« Pour que tu ne te perdes pas dans le quartier »
MODIANO Patrick
(Gallimard)
Le Lecteur ne fut point surpris. Ce roman contient tout l’univers de Modiano, un univers qui lui est familier et cela depuis fort longtemps. Mais c’est cette absence de surprise (à défaut d’étonnement ?) qui a peut-être généré en lui comme une sorte de morosité. Qu’il surmonta en invoquant les œuvres antérieures. En reconnaissant implicitement que l’attribution du prix Nobel de littérature à Modiano avant que Lui, le Lecteur, n’ouvre le livre et n’y découvre les premières phrases avait en quelque sorte perverti son approche, sa nouvelle rencontre avec l’Ecrivain. Il a cheminé, comme à l’accoutumée, dans les rues de Paris, entre le temps d’hier et celui d’aujourd’hui, aux trousses d’un enfant dont l’histoire se reconstruit partiellement et fortuitement sous le regard de Daragane, l’homme vieillissant qui fut cet enfant. Avec quelques comparses qui lui imposent le souvenir de personnages qui l’accompagnèrent, le frôlèrent, l’ignorèrent, individus au passé incertain, êtres interlopes aux affaires louches dissimulées aux yeux de l’enfant.

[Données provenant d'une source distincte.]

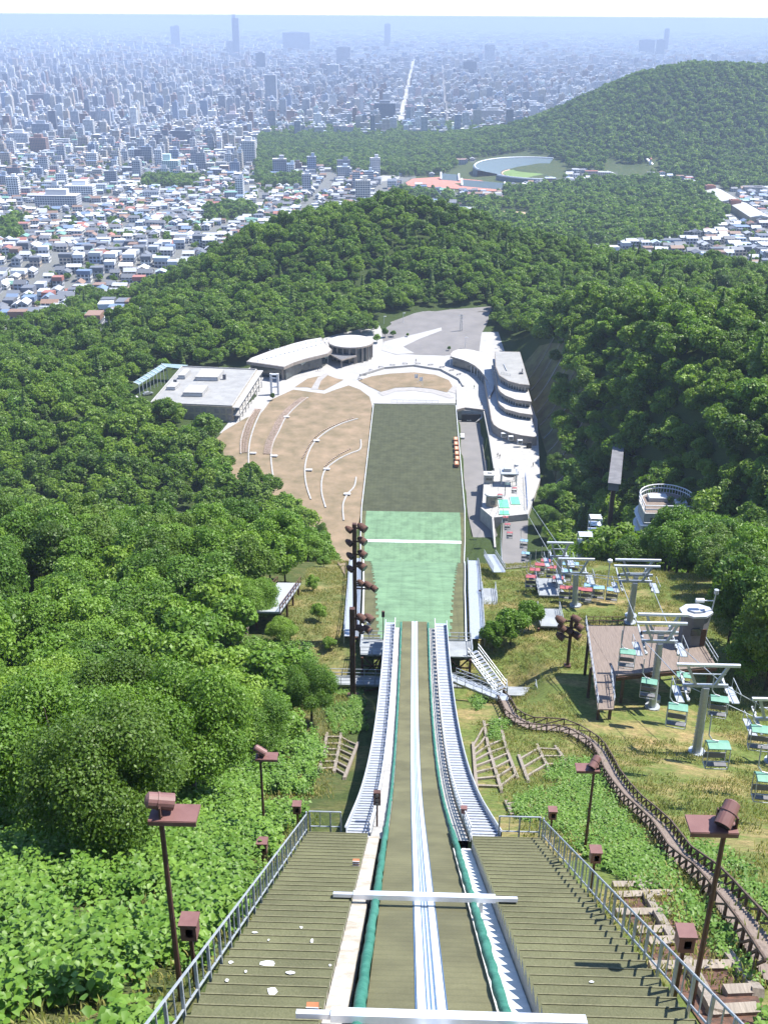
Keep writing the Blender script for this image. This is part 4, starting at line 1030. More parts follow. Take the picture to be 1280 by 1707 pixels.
def signal(x, y, z0, hgt, label):
    t = thing('start_signal', label, 'signal light', (x,y,z0), 0, 'signal heads beside the inrun')
    mb = MB(); mb.bar((0,0,-.2),(0,0,hgt),.09); obj('post', mb, M['brown_dk'], t)
    mb = MB(); mb.box((0,0,hgt+.35),(.36,.26,.8)); hd = obj('signal_box', mb, M['brown_dk'], t)
    for zz in (.62,.35,.08):
        mb = MB(); mb.tube([(0,-.13,hgt+zz),(0,-.2,hgt+zz)], .10, 12); obj('light', mb, M['lens'], hd)
    return t
signal(-2.15,41.5,float(inrun_z(41.5)),1.5,'brown signal light on a post at the top of the left silver stairway')
signal(-3.85,108.4,84.5,3.4,'brown signal light on a thin post beside the take-off')
t = thing('signal_box','small brown box on a post right of the padded inrun','control box',(2.38,42.5,float(inrun_z(42.5))))
mb = MB(); mb.bar((0,0,-.2),(0,0,.9),.07); obj('post', mb, M['steel'], t)
mb = MB(); mb.box((0,0,1.0),(.3,.25,.3)); mb.box((0,0,1.17),(.34,.29,.05)); obj('box', mb, M['brown'], t)
t = thing('wind_gauge','small white wind gauge on a post left of the take-off','wind gauge',(-5.6,108.5,84.5))
mb = MB(); mb.bar((0,0,-.3),(0,0,2.1),.06); obj('post', mb, M['steel'], t)
mb = MB(); mb.box((0,0,2.3),(.5,.3,.4)); mb.tube([(-.5,0,2.6),(.5,0,2.6)],.06,6); obj('sensor', mb, M['white'], t)
def mast(x, y, hgt, w, lamps, label, group):
    z = hz(x, y); t = thing('floodlight_mast', label, 'floodlight mast', (x,y,z), 0, group)
    mb = MB(); mb.bar((0,0,-1),(0,0,hgt),w,w); mb.box((0,0,.1),(w*2.2,w*2.2,.5)); obj('mast', mb, M['brown_dk'], t)
    for zz, dx, r in lamps:
        mb = MB(); mb.bar((0,0,zz),(dx,-.1,zz),.16); obj('arm', mb, M['brown_dk'], t)
        d = Vector((.75,-.55,-.35)).normalized(); c = Vector((dx,-.25,zz+.2)); mb = MB()
        mb.tube([c-d*r*1.6, c-d*r*.6, c+d*r*1.1],[r*.5,r,r*1.05],14); hd = obj('lamp_head', mb, M['rust'], t)
        mb = MB(); mb.tube([c+d*r*1.06,c+d*r*1.12], r*.9, 14); obj('lens', mb, M['lens'], hd)
mast(-6.9,97.0,11.9,.58,[(10.6,1.1,.42),(9.2,1.0,.40),(10.6,1.9,.42),(9.2,1.7,.38)],'thick nearer brown steel mast with four lamps by the take-off','floodlight masts')
mast(-7.5,112,16.2,.5,[(15.6,1.0,.46),(15.3,-.6,.36),(13.8,1.0,.44),(13.5,-.6,.36),(12.0,1.0,.44),(11.7,-.5,.36),(10.3,.9,.46),(9.9,-.5,.36),(7.9,.8,.36),(7.6,1.7,.42),(7.2,2.4,.38)],'taller rear brown steel mast crowded with lamps left of the green mats','floodlight masts')
p = bpos(945, 1112)
mast(p.x,p.y,7.0,.34,[(6.6,.5,.42),(6.4,-1.3,.45),(5.5,.9,.42),(5.3,-1.0,.42),(4.4,.7,.42),(4.2,-1.1,.42),(5.0,-.2,.4)],'short brown mast with clustered lamps left of the wooden deck','floodlight masts')
# scraps and markers on the steps
def stairpt(px, py):
    d = ray(px, py); Y = np.linspace(8, 40, 3201); s = CAMP.z+d.z/d.y*Y-(inrun_z(Y)+.33); y = float(Y[int(np.argmax(s < 0))])
    kk = math.floor((37.6-y)/TR); fr_y = 37.6-kk*TR; z = zst(fr_y)+.03; y2 = fr_y-.17; t_ = (z-CAMP.z)/d.z; return Vector((CAMP.x+d.x*t_, y2, z))
for px, py, w, d_, lab in ((447,1607,.42,.22,'largest white scrap on the left start stairway'),(455,1645,.24,.3,'jagged white scrap below the largest one'),(485,1626,.3,.1,'thin white strip of scrap on the left stairway'),(503,1541,.12,.1,'small white scrap highest up the left stairway'),
    (425,1556,.22,.07,'narrow white streak of scrap beside the left railing'),(449,1561,.07,.08,'tiny white scrap right of the narrow streak'),(385,1604,.14,.12,'grey scrap near the left railing'),(410,1620,.09,.09,'tiny round scrap under the grey one'),(378,1637,.13,.1,'pale scrap lowest by the left railing'),
    (550,1612,.08,.08,'tiny scrap at the inner edge of the left stairway'),(985,1634,.16,.08,'single white scrap on the right start stairway'),(521,1565,.1,.16,'small upright scrap right of the streak')):
    p = stairpt(px, py); mb = MB(); n = 7; r_ = random.Random(px)
    poly = [(math.cos(a)*w*.5*r_.uniform(.6,1.15), math.sin(a)*d_*.5*r_.uniform(.6,1.15)) for a in [6.283*i/n for i in range(n)]]
    mb.prism(poly, 0, .012); tag(obj('paper_scrap', mb, M['white'], None, p), lab, 'scrap', 'scraps on the stairs')
for px, py, lab in ((594,1440,'orange and white striped block on the far steps of the left stairway'),(521,1698,'orange and white striped block under the nearest start beam')):
    p = stairpt(px, py); t = thing('marker_block', lab, 'marker', p, 0, 'striped marker blocks')
    mb = MB(); mb.box((0,0,.16),(.26,.14,.32)); obj('block', mb, M['orange'], t)
    mb = MB()
    for zz in (.08,.2,.3): mb.box((0,-.075,zz),(.27,.02,.05))
    obj('stripes', mb, M['white'], t)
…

C’est donc à la recherche de Modiano lui-même que le Lecteur s’est lancé dans ce roman-là. Est-ce l’Ecrivain dont la silhouette littéraire s’esquisse ici ou là, au détour de quelques phrases ? « Il n’avait écrit ce livre que dans l’espoir qu’elle lui fasse signe. Ecrire un livre, c’était aussi, pour lui, lancer des appels de phares ou des signaux de morse à l’intention de certaines personnes dont il ignorait ce qu’elles étaient devenues. Il suffisait de semer leurs noms au hasard des pages et qu’elles donnent en fin de leur nouvelles. » Peut-être ? Mais le mystère est loin d’être dissipé.